> **Instruction**
Restate word for word the lines of the data below, from the first through the one that has "return (CX +".

########

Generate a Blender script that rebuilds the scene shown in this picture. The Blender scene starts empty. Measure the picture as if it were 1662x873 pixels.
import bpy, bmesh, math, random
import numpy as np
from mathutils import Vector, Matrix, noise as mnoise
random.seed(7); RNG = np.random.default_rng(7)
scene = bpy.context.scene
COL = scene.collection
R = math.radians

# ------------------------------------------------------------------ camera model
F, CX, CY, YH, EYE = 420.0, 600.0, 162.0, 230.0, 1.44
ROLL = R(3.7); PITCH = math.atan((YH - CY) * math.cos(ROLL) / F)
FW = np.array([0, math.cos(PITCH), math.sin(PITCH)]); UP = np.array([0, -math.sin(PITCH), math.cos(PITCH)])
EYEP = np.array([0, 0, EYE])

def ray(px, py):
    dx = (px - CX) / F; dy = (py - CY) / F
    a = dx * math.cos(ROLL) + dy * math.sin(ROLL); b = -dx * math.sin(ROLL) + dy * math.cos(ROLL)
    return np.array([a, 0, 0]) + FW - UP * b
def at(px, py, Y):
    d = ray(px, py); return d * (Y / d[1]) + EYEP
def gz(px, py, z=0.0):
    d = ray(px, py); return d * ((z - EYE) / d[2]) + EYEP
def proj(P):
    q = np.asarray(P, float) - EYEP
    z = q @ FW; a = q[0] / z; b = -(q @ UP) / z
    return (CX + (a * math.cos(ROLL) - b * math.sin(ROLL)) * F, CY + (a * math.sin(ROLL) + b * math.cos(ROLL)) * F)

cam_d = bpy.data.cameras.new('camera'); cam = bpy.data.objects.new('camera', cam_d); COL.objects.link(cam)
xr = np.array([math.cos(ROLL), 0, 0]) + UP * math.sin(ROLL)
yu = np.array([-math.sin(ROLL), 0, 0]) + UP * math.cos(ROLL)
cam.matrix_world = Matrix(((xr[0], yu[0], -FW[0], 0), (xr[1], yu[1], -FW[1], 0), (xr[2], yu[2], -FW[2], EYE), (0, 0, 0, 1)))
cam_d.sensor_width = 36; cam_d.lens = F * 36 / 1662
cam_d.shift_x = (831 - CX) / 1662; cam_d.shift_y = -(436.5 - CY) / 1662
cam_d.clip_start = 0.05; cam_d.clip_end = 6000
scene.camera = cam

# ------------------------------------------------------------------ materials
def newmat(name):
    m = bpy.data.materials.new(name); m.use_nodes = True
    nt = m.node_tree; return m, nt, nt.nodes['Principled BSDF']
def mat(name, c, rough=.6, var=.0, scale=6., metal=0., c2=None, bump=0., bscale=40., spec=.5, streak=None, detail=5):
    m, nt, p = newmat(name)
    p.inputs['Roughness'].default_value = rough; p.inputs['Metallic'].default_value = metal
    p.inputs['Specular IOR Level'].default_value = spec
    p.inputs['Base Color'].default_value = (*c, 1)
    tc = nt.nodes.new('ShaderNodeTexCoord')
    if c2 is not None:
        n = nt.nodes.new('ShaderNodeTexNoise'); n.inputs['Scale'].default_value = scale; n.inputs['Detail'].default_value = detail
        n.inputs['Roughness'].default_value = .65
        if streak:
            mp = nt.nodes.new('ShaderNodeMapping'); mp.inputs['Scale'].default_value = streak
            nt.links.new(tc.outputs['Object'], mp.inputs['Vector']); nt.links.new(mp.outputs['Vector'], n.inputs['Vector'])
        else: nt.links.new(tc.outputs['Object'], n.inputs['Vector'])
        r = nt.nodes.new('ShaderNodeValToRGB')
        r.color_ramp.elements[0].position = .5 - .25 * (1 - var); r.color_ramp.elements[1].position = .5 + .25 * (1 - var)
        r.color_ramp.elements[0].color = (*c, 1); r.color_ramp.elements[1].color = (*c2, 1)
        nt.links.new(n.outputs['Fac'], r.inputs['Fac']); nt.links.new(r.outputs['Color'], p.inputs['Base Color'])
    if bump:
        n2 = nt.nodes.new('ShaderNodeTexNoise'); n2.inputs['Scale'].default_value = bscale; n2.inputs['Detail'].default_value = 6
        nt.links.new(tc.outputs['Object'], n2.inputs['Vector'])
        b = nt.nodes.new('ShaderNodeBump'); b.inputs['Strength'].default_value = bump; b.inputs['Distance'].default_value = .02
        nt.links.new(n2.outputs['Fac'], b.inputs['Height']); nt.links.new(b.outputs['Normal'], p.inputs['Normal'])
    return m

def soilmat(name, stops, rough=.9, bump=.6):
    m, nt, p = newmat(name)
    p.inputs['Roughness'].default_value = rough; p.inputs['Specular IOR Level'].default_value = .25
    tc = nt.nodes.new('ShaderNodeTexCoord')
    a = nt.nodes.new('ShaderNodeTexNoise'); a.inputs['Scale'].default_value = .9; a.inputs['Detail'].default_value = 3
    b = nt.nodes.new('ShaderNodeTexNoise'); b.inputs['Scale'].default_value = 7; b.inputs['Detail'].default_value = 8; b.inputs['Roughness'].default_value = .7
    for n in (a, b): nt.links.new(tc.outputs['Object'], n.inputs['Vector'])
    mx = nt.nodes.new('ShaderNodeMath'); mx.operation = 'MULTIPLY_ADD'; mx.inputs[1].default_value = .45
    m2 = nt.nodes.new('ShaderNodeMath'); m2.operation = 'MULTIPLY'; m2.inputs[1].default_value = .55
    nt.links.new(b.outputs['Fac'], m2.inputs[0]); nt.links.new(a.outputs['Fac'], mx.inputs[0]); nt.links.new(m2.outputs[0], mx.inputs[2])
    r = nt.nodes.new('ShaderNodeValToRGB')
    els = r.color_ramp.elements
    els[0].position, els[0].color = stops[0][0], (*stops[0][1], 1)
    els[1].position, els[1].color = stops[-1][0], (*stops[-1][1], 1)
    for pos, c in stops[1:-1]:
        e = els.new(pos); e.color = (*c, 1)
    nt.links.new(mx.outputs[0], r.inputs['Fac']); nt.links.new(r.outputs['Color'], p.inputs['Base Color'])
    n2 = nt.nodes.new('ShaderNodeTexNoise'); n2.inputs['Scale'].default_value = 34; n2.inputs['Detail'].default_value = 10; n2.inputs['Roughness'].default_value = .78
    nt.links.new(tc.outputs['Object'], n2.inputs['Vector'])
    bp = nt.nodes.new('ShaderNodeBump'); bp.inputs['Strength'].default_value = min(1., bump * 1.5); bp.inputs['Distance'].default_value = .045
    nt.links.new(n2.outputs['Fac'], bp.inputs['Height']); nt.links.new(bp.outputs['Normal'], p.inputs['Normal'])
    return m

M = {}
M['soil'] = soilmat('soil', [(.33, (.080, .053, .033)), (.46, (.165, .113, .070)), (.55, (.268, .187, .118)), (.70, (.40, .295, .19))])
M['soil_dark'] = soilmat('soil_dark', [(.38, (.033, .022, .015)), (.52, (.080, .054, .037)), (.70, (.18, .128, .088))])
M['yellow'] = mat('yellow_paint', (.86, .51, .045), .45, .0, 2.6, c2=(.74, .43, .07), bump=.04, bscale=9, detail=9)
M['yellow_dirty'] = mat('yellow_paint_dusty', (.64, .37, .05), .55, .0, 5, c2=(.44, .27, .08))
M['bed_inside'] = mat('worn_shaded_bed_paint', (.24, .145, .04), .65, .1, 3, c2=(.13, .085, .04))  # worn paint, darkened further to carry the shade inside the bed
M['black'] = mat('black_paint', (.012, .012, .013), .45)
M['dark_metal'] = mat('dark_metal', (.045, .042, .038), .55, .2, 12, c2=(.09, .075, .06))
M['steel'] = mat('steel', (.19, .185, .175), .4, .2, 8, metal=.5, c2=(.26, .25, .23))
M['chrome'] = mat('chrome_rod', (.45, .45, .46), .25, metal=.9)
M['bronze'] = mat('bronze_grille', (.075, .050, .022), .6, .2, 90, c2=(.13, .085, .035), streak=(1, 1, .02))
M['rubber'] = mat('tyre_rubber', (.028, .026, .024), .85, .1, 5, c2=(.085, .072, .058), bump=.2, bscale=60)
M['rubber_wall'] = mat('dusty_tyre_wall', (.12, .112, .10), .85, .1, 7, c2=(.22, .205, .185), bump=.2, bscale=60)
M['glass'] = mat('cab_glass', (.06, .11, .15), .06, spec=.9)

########

> **Solution below**
Generate a Blender script that rebuilds the scene shown in this picture. The Blender scene starts empty. Measure the picture as if it were 1662x873 pixels.
import bpy, bmesh, math, random
import numpy as np
from mathutils import Vector, Matrix, noise as mnoise
random.seed(7); RNG = np.random.default_rng(7)
scene = bpy.context.scene
COL = scene.collection
R = math.radians

# ------------------------------------------------------------------ camera model
F, CX, CY, YH, EYE = 420.0, 600.0, 162.0, 230.0, 1.44
ROLL = R(3.7); PITCH = math.atan((YH - CY) * math.cos(ROLL) / F)
FW = np.array([0, math.cos(PITCH), math.sin(PITCH)]); UP = np.array([0, -math.sin(PITCH), math.cos(PITCH)])
EYEP = np.array([0, 0, EYE])

def ray(px, py):
    dx = (px - CX) / F; dy = (py - CY) / F
    a = dx * math.cos(ROLL) + dy * math.sin(ROLL); b = -dx * math.sin(ROLL) + dy * math.cos(ROLL)
    return np.array([a, 0, 0]) + FW - UP * b
def at(px, py, Y):
    d = ray(px, py); return d * (Y / d[1]) + EYEP
def gz(px, py, z=0.0):
    d = ray(px, py); return d * ((z - EYE) / d[2]) + EYEP
def proj(P):
    q = np.asarray(P, float) - EYEP
    z = q @ FW; a = q[0] / z; b = -(q @ UP) / z
    return (CX + (a * math.cos(ROLL) - b * math.sin(ROLL)) * F, CY + (a * math.sin(ROLL) + b * math.cos(ROLL)) * F)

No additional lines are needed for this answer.